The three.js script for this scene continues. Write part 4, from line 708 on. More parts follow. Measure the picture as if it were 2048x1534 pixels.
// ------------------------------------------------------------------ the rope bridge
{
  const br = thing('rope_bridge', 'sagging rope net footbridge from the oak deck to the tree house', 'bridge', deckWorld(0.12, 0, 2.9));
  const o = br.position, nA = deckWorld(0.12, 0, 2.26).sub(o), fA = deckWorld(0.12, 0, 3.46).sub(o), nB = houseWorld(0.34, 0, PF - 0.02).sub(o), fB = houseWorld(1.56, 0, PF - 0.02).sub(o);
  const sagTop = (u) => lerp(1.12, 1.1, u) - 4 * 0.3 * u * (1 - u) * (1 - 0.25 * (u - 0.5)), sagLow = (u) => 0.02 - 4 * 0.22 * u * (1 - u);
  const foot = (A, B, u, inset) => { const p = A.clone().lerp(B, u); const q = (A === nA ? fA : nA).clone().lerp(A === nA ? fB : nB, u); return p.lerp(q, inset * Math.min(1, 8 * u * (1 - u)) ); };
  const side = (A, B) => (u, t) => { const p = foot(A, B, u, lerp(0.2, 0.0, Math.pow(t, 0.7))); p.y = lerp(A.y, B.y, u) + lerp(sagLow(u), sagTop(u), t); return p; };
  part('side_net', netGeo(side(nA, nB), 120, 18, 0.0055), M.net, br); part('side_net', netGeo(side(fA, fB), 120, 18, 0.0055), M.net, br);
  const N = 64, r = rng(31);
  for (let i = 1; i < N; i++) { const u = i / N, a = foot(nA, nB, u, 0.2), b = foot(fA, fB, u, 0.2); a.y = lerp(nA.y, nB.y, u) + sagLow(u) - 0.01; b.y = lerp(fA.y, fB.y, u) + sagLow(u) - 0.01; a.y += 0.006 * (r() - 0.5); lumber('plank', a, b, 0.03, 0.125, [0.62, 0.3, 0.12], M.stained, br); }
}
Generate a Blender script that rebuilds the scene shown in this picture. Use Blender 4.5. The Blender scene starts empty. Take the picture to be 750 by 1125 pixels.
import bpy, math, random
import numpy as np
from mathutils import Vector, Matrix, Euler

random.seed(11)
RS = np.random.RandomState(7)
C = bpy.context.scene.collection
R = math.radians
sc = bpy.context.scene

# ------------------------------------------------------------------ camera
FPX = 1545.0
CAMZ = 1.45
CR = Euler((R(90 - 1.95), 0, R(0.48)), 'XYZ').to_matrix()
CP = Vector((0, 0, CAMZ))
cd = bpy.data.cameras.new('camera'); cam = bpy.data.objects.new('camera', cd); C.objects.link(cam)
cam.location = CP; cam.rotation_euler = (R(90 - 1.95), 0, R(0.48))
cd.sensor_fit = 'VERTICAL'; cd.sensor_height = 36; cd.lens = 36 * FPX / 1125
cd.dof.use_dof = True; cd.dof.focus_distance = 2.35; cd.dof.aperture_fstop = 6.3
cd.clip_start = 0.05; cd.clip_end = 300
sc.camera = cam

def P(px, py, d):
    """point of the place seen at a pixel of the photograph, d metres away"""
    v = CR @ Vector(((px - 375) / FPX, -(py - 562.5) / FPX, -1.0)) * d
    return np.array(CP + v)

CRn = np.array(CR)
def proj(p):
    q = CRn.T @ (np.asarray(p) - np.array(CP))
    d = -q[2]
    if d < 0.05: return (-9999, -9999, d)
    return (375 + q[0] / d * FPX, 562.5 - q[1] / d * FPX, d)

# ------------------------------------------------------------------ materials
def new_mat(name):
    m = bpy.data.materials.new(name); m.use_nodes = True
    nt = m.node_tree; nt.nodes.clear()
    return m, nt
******
= Request =
Each entry must be reproduced verbatim.

= Problem solution =
The three.js script for this scene continues. Write part 4, from line 708 on. More parts follow. Measure the picture as if it were 2048x1534 pixels.
// ------------------------------------------------------------------ the rope bridge
{
  const br = thing('rope_bridge', 'sagging rope net footbridge from the oak deck to the tree house', 'bridge', deckWorld(0.12, 0, 2.9));
  const o = br.position, nA = deckWorld(0.12, 0, 2.26).sub(o), fA = deckWorld(0.12, 0, 3.46).sub(o), nB = houseWorld(0.34, 0, PF - 0.02).sub(o), fB = houseWorld(1.56, 0, PF - 0.02).sub(o);
  const sagTop = (u) => lerp(1.12, 1.1, u) - 4 * 0.3 * u * (1 - u) * (1 - 0.25 * (u - 0.5)), sagLow = (u) => 0.02 - 4 * 0.22 * u * (1 - u);
  const foot = (A, B, u, inset) => { const p = A.clone().lerp(B, u); const q = (A === nA ? fA : nA).clone().lerp(A === nA ? fB : nB, u); return p.lerp(q, inset * Math.min(1, 8 * u * (1 - u)) ); };
  const side = (A, B) => (u, t) => { const p = foot(A, B, u, lerp(0.2, 0.0, Math.pow(t, 0.7))); p.y = lerp(A.y, B.y, u) + lerp(sagLow(u), sagTop(u), t); return p; };
  part('side_net', netGeo(side(nA, nB), 120, 18, 0.0055), M.net, br); part('side_net', netGeo(side(fA, fB), 120, 18, 0.0055), M.net, br);
  const N = 64, r = rng(31);
  for (let i = 1; i < N; i++) { const u = i / N, a = foot(nA, nB, u, 0.2), b = foot(fA, fB, u, 0.2); a.y = lerp(nA.y, nB.y, u) + sagLow(u) - 0.01; b.y = lerp(fA.y, fB.y, u) + sagLow(u) - 0.01; a.y += 0.006 * (r() - 0.5); lumber('plank', a, b, 0.03, 0.125, [0.62, 0.3, 0.12], M.stained, br); }
}
Generate a Blender script that rebuilds the scene shown in this picture. Use Blender 4.5. The Blender scene starts empty. Take the picture to be 750 by 1125 pixels.
import bpy, math, random
import numpy as np
from mathutils import Vector, Matrix, Euler

random.seed(11)
RS = np.random.RandomState(7)
C = bpy.context.scene.collection
R = math.radians
sc = bpy.context.scene

# ------------------------------------------------------------------ camera
FPX = 1545.0
CAMZ = 1.45
CR = Euler((R(90 - 1.95), 0, R(0.48)), 'XYZ').to_matrix()
CP = Vector((0, 0, CAMZ))
cd = bpy.data.cameras.new('camera'); cam = bpy.data.objects.new('camera', cd); C.objects.link(cam)
cam.location = CP; cam.rotation_euler = (R(90 - 1.95), 0, R(0.48))
cd.sensor_fit = 'VERTICAL'; cd.sensor_height = 36; cd.lens = 36 * FPX / 1125
cd.dof.use_dof = True; cd.dof.focus_distance = 2.35; cd.dof.aperture_fstop = 6.3
cd.clip_start = 0.05; cd.clip_end = 300
sc.camera = cam

def P(px, py, d):
    """point of the place seen at a pixel of the photograph, d metres away"""
    v = CR @ Vector(((px - 375) / FPX, -(py - 562.5) / FPX, -1.0)) * d
    return np.array(CP + v)

CRn = np.array(CR)
def proj(p):
    q = CRn.T @ (np.asarray(p) - np.array(CP))
    d = -q[2]
    if d < 0.05: return (-9999, -9999, d)
    return (375 + q[0] / d * FPX, 562.5 - q[1] / d * FPX, d)

# ------------------------------------------------------------------ materials
def new_mat(name):
    m = bpy.data.materials.new(name); m.use_nodes = True
    nt = m.node_tree; nt.nodes.clear()
    return m, nt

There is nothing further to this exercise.